For a first illustration of XCSP3, let us consider the small constraint network depicted (by its compatibility graph) in the following figure.
We have here three symbolic variables, x, y, z of domain {a,b} and three binary constraints, one per pair of variables. An edge in this graph means a compatibility between two values of two different variables. In XCSP3, we obtain:
Example
<instance format="XCSP<sup>3</sup>" type="CSP">
<variables>
<var id="x"> a b </var>
<var id="y"> a b </var>
<var id="z"> a b </var>
</variables>
<constraints>
<extension>
<list> x y </list>
<supports> (a,a)(b,b) </supports>
</extension>
<extension>
<list> x z </list>
<supports> (a,a)(b,b) </supports>
</extension>
<extension>
<list> y z </list>
<supports> (a,b)(b,a) </supports>
</extension>
</constraints>
</instance>
Of course, we shall give all details of this representation in the next sections, but certainly you are comfortable to make the correspondence between the figure and the XCSP3 code. If you pay attention to the constraints, you can detect that two of them are similar. Indeed, the list of supports (compatible pairs) between x and y is the same as that between x and z. In XCSP3, it is possible to avoid such redundancy by using either the concept of constraint group or the attribute as. Also, because the three variables share the same type and the same domain, it is possible to avoid redundancy by using either the concept of variable array or the attribute as. We shall describe all these concepts later.

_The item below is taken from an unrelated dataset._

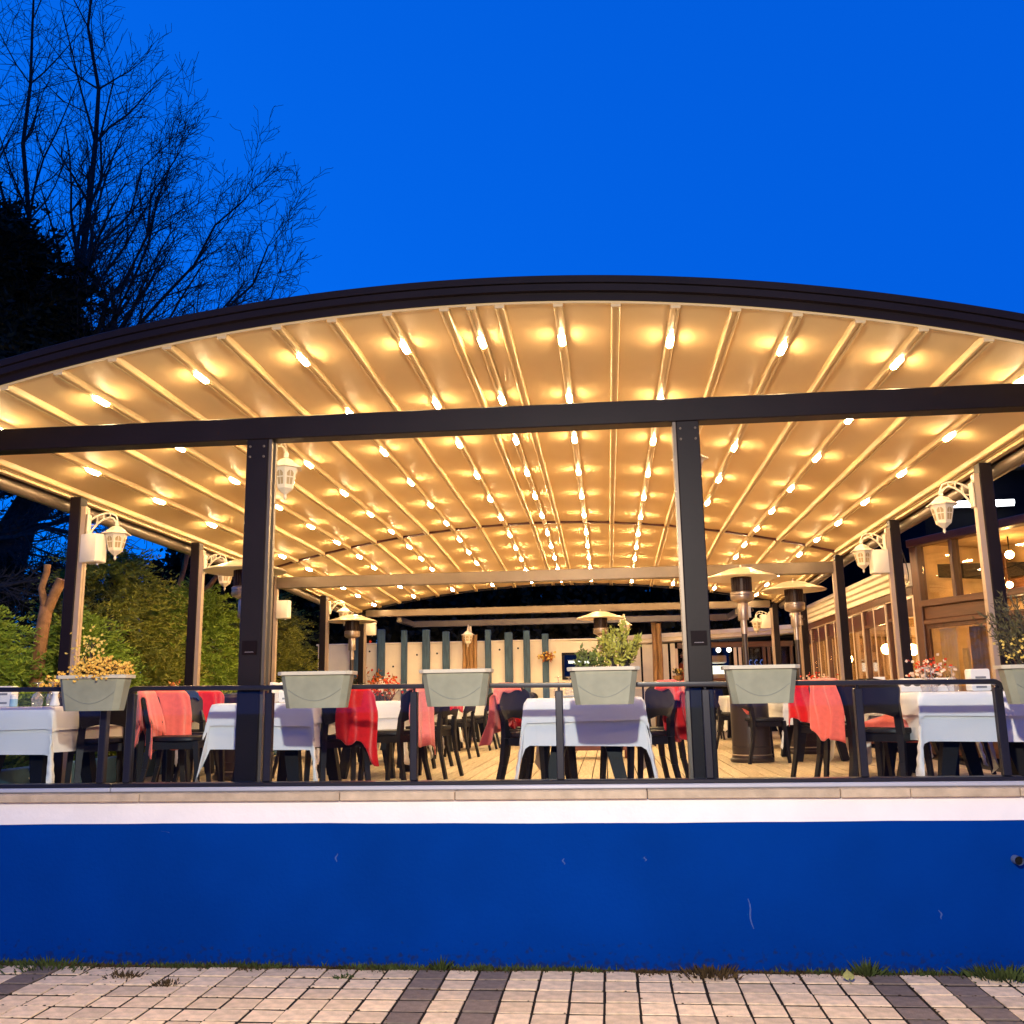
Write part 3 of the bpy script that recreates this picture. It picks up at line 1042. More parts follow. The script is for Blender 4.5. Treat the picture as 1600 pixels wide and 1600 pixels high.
blanket(I[0], 'small coral blanket bunched low on the chair beside the heater', 'blanket_salmon', .0, .18, .30, .14, 14, .10)
blanket(G[1], 'red blanket over the chair back behind the pink blanket', 'blanket_red', .0, .32, .08, .20, 15)
blanket(D[2], 'pale pink blanket on the chair behind the right front tablecloth', 'blanket_pink', .0, .34, .10, .16, 17)


def folded(x, y, z, a, m, label, w=.34, d=.30, seed=0):
    r = random.Random(seed)
    ph = [r.uniform(0, 6) for _ in range(3)]

    def fn(u, v):
        X, Y = (2 * u - 1), (2 * v - 1)
        e = max(abs(X), abs(Y))
        h = .07 * (1 - e ** 4) + .012 * math.sin(X * 6 + ph[0]) * (1 - e ** 2) + .01 * math.sin(Y * 7 + ph[1]) * (1 - e ** 2)
        return (X * w / 2, Y * d / 2 + (.0), h - (.12 * max(0, Y - .75) / .25 if Y > .75 else 0))
    o = MB().grid(fn, 20, 20).build('blanket', m, None, smooth=True)
    o.location = (x, y, z)
    o.rotation_euler.z = R(a)
    return tag(o, label, 'blanket', 'blankets over the chair backs')


folded(D[0].location.x + .01, D[0].location.y + .02, FZ + .497, -40, 'blanket_salmon', 'folded coral blanket lying on the seat of the front right chair', seed=3)

# ================================================================== PLANTERS
PL_Y = 6.105


def planter(x0, x1, ztop, label):
    xc, w = (x0 + x1) / 2, (x1 - x0) / 2
    t = thing('planter_box', label, 'planter', (xc, PL_Y, ztop - .232), group='sage green planter boxes hung on the handrail')
    h, dp, ch = .232, .098, .035

    def ring(s, z, k=1.0):
        W_, D_ = w * s, dp * (1 - (1 - s) * .9) - (.012 if s < .94 else 0)
        c = ch * k
        return [(-W_ + c, -D_, z), (W_ - c, -D_, z), (W_, -D_ + c, z), (W_, D_ - c, z), (W_ - c, D_, z), (-W_ + c, D_, z), (-W_, D_ - c, z), (-W_, -D_ + c, z)]

    def loft(rings, cap0=True, cap1=False):
        g = MB()
        vs = [q for r_ in rings for q in r_]
        fs = []
        for i in range(len(rings) - 1):
            for k in range(8):
                fs.append((i * 8 + k, i * 8 + (k + 1) % 8, (i + 1) * 8 + (k + 1) % 8, (i + 1) * 8 + k))
        if cap0:
            fs.append(tuple(range(7, -1, -1)))
        if cap1:
            fs.append(tuple(range((len(rings) - 1) * 8, len(rings) * 8)))
        return g.add(vs, fs)
    s0 = .79
    loft([ring(s0, 0), ring(s0 + .012, .012), ring(.925, h - .034), ring(.93, h - .004), ring(.92, h - .004), ring(.90, h - .05)]).build('box_body', 'planter_sage', t)
    loft([ring(.945, h - .022), ring(1.0, h - .022), ring(1.006, h - .003), ring(.994, h), ring(.935, h), ring(.93, h - .02)], False).build('rim', 'planter_rim', t)
    loft([ring(.90, h - .05), ring(.895, h - .046)], False, True).build('soil', 'soil', t)
    pts = []
    for k in range(17):
        a = -1 + 2 * k / 16
        z = .045 + .075 * a * a
        s = s0 + .012 + (.925 - s0 - .012) * (z - .012) / (h - .046)
        D_ = dp * (1 - (1 - s) * .9) - .012
        pts.append((a * (w * s - ch - .004), -D_ - .0005, z))
    MB().tube(pts, .0028, 5).build('moulded_line', 'planter_line', t)
    g = MB()
    for s in (-1, 1):
        g.box(s * w * .45 - .012, s * w * .45 + .012, dp * .9, .20, .135, .150)
        g.box(s * w * .45 - .012, s * w * .45 + .012, .185, .20, .10, .1349)
    g.build('hook', 'rail_metal', t)
    return t


planter(-3.635, -3.150, 1.800, 'sage green planter box full of yellow flowers at the left')
planter(-2.122, -1.630, 1.796, 'empty-looking sage green planter box just right of the left front post')
planter(-1.195, -.730, 1.793, 'sage green planter box with no plants in front of the middle chairs')
planter(-.251, .205, 1.790, 'sage green planter box holding two leafy green shrubs')
planter(.716, 1.180, 1.782, 'sage green planter box in front of the tall heater')
planter(2.365, 2.86, 1.755, 'sage green planter box at the right edge with a bushy olive shrub')


def tuft(name, label, cat, x, y, z, stems, m_leaf, m_fl=None, leaf_n=30, fl_n=0, h=.2, sp=.1, ll=.03, lw=.012, fl=.012, seed=0, m_stem='bark', up=.6, group=None, sx=1.0):
    """a small plant: stems, leaves, flowers"""
    rg = np.random.default_rng(seed)
    t = thing(name, label, cat, (x, y, z), group=group)
    st = MB()
    LP, LD, FP = [], [], []
    for k in range(stems):
        a = rg.uniform(0, 2 * PI)
        rr = sp * math.sqrt(rg.uniform(0, 1))
        tip = np.array([rr * math.cos(a) * sx * 1.4, rr * math.sin(a), h * rg.uniform(.6, 1.0) * (1 - .35 * (rr / sp) ** 2)])
        b = np.array([tip[0] * .18, tip[1] * .18, 0])
        mid = (b + tip) / 2 + rg.normal(size=3) * h * .06
        P = [b, mid, tip]
        st.tube(P, [.0035, .0028, .0015], 4)
        for j in range(leaf_n):
            f = rg.uniform(.38, 1)
            q = (b + (mid - b) * f * 2) if f < .5 else (mid + (tip - mid) * (f - .5) * 2)
            d = (tip - b) / np.linalg.norm(tip - b) * up + rg.normal(size=3) * .6
            LP.append(q)
            LD.append(d)
        for j in range(fl_n):
            FP.append(tip + rg.normal(size=3) * np.array([.035, .03, .03]) * (h / .2) - np.array([0, 0, .02 * (j > 0)]))
    st.build('stems', m_stem, t)
    LP, LD = np.array(LP), np.array(LD)
    quads('leaves', m_leaf, blades(LP, LD, ll * rg.uniform(.6, 1.2, len(LP)), lw * rg.uniform(.7, 1.2, len(LP)), rg), t)
    if FP:
        FP = np.array(FP)
        V = []
        for k in range(3):
            D_ = rg.normal(size=FP.shape)
            D_[:, 2] = np.abs(D_[:, 2]) + .3
            D_ /= np.linalg.norm(D_, axis=1, keepdims=True)
            V.append(blades(FP - D_ * fl * .5, D_, fl * 1.6, fl * 1.5, rg))
        quads('blossoms', m_fl, np.concatenate(V), t)
    return t


tuft('yellow_flowers', 'dense mound of small yellow flowers filling the left planter box', 'flowers', -3.36, PL_Y, 1.752, 85, 'weed_brown', 'flower_yellow', 12, 8, .165, .125, .03, .012, .0125, 1, up=.3, sx=1.0)
tuft('flower_spire', 'taller spike of yellow flowers rising left of centre in the left planter', 'flowers', -3.44, PL_Y, 1.80, 8, 'weed_brown', 'flower_pale', 8, 9, .27, .02, .025, .010, .013, 12)
tuft('leafy_shrub', 'taller yellow-green leafy shrub on the right of the middle planter', 'shrub', .075, PL_Y, 1.745, 34, 'leaf_yellow', None, 34, 0, .35, .115, .036, .020, seed=2)
tuft('leafy_shrub', 'smaller dark green shrub on the left of the middle planter', 'shrub', -.105, PL_Y, 1.745, 12, 'leaf_green', None, 22, 0, .20, .068, .034, .020, seed=3)
tuft('seedling', 'tiny green seedling between the two shrubs in the middle planter', 'plant', -.005, PL_Y, 1.745, 4, 'leaf_green', None, 8, 0, .07, .02, .02, .01, seed=4)
tuft('olive_shrub', 'bushy grey-olive shrub in the rightmost planter', 'shrub', 2.62, PL_Y - .01, 1.71, 90, 'leaf_olive', None, 40, 0, .56, .26, .040, .008, seed=5, up=1.2)
tuft('pale_flowers', 'cluster of pale yellow flowers under the olive shrub in the right planter', 'flowers', 2.56, PL_Y - .05, 1.71, 26, 'leaf_olive', 'flower_pale', 8, 5, .24, .13, .025, .010, .012, 6, sx=1.0)

# ================================================================== HEATERS


def heater(x, y, label, h=2.24, rz=0, rad=.42, first=[]):
    if first:
        return copy_tree(first[0], label, (x, y, FZ + .001), rz)
    t = thing('patio_heater', label, 'heater', (x, y, FZ + .001), rz, 'tall mushroom patio heaters on the deck')
    first.append(t)
    MB().lathe([(.235, 0), (.245, .012), (.245, .035), (.225, .05), (.222, .075)], 32).build('base', 'heater_dark', t, True, 40)
    MB().lathe([(.226, .0755), (.228, .082), (.222, .088)], 32).build('base_ring', 'steel', t, True, 40)
    MB().lathe([(.218, .0885), (.218, .16), (.222, .163), (.222, .170), (.216, .173), (.212, .80), (.19, .83), (.04, .845)], 32).build('tank_housing', 'heater_dark', t, True, 35)
    MB().lathe([(.032, .846), (.032, 1.44)], 16).build('pole', 'heater_dark', t, True, 40)
    MB().lathe([(.038, 1.4405), (.038, 1.60)], 16).build('pole_sleeve', 'steel', t, True, 40)
    g = MB().lathe([(.058, 1.6005), (.062, 1.61), (.062, 1.78), (.055, 1.80)], 16)
    g.box(.05, .085, -.03, .03, 1.63, 1.76)
    b = g.build('valve_housing', 'steel', t, True, 40)
    MB().lathe([(.02, 0), (.022, .012), (.016, .026)], 10).build('knob', 'heater_burner', b, True, 40, loc=(.10, 0, 1.70))
    MB().lathe([(.06, 1.8005), (.125, 1.83), (.135, 1.85), (.135, 1.885), (.128, 1.89), (.135, 1.893), (.135, 1.92), (.122, 1.93)], 24).build('burner_cup', 'steel', t, True, 35)
    g = MB().lathe([(.112, 1.9305), (.112, 2.10)], 24)
    for k in range(24):
        a = 2 * PI * k / 24
        g.tube([(.117 * math.cos(a), .117 * math.sin(a), 1.931), (.117 * math.cos(a), .117 * math.sin(a), 2.099)], .004, 4, False)
    g.build('burner_mesh', 'heater_burner', t)
    up = [(rad, 2.085), (rad + .004, 2.094), (rad * .93, 2.112), (rad * .74, 2.135), (rad * .55, 2.163), (rad * .36, 2.195), (rad * .22, 2.208), (.012, 2.212)]
    lo = [(rad, 2.085), (rad * .72, 2.118), (rad * .45, 2.155), (.012, 2.17)]
    g = MB().lathe([(r_, z) for r_, z in reversed(lo)][:-1] + up, 40)
    g.build('reflector', 'dome_metal', t, True, 50)
    MB().lathe([(.012, 2.2125), (.016, 2.225), (.010, 2.245), (.0, 2.25)], 10).build('finial', 'steel', t, True, 40)
    return t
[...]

As a second illustration, we consider the arithmetic optimization example introduced in the Minizinc Tutorial:
``A banana cake which takes 250g of self-raising flour, 2 mashed bananas, 75g sugar and 100g of butter, and a chocolate cake which takes 200g of self-raising flour, 75g of cocoa, 150g sugar and 150g of butter. We can sell a chocolate cake for $\$4.50$ and a banana cake for $\$4.00$. And we have 4kg self-raising flour, 6 bananas, 2kg of sugar, 500g of butter and 500g of cocoa. The question is how many of each sort of cake should we bake for the fete to maximize the profit?''
Here is how this small problem can be encoded in XCSP3. Surely, you can analyze this piece of code (if you are told that le stands for “less than or equal to”). Notice that any XCSP3 element can be given the optional attribute note, which is used as a short comment.
Example
<instance format="XCSP<sup>3</sup>" type="COP">
<variables>
<var id="b" note="number of banana cakes"> 0..100 </var>
<var id="c" note="number of chocolate cakes"> 0..100 </var>
</variables>
<constraints>
<intension> le(add(mul(250,b),mul(200,c)),4000) </intension>
<intension> le(mul(2,b),6) </intension>
<intension> le(add(mul(75,b),mul(150,c)),2000) </intension>
<intension> le(add(mul(100,b),mul(150,c)),500) </intension>
<intension> le(mul(75,c),500) </intension>
</constraints>
<objectives>
<maximize> add(mul(b,400),mul(c,450)) </maximize>
</objectives>
</instance>
As we shall see, we can group together the constraints that share the same syntax (by introducing so-called constraint templates, which are abstract forms of constraints with parameters written %i) and we can describe specialized forms of objectives. An equivalent representation of the previous instance is:
Example
<instance format="XCSP<sup>3</sup>" type="COP">
<variables>
<var id="b" note="number of banana cakes"> 0..99 </var>
<var id="c" note="number of chocolate cakes"> 0..99 </var>
</variables>
<constraints>
<group>
<intension> le(add(mul(%0,%1),mul(%2,%3)),%4) </intension>
<args> 250 b 200 c 4000 </args>
<args> 75 b 150 c 2000 </args>
<args> 100 b 150 c 500 </args>
</group>
<group>
<intension> le(mul(%0,%1),%2) </intension>
<args> 2 b 6 </args>
<args> 75 c 500 </args>
</group>
</constraints>
<objectives>
<maximize type="sum">
<list> b c </list>
<coeffs> 400 450 </coeffs>
</maximize>
</objectives>
</instance>
Alternatively, we could even use the global constraint sum, so as to obtain:
Example
<instance format="XCSP<sup>3</sup>" type="COP">
<variables>
<var id="b" note="number of banana cakes"> 0..99 </var>
<var id="c" note="number of chocolate cakes"> 0..99 </var>
</variables>
<constraints>
<sum note="using the 4000 grams of flour">
<list> b c </list>
<coeffs> 250 200 </coeffs>
<condition> (le,4000) </condition>
</sum>
<sum note="using the 6 bananas">
<list> b </list>
<coeffs> 2 </coeffs>
<condition> (le,6) </condition>
</sum>
<sum note="using the 2000 grams of sugar">
<list> b c </list>
<coeffs> 75 150 </coeffs>
<condition> (le,2000) </condition>
</sum>
<sum note="using the 500 grams of butter">
<list> b c </list>
<coeffs> 100 150 </coeffs>
<condition> (le,500) </condition>
</sum>
<sum note="using the 500 grams of cocoa">
<list> c </list>
<coeffs> 75 </coeffs>
<condition> (le,500) </condition>
</sum>
</constraints>
<objectives>
<maximize type="sum" note="receiving 400 and 450 cents for each banana and chocolate cake, respectively">
<list> b c </list>
<coeffs> 400 450 </coeffs>
</maximize>
</objectives>
</instance>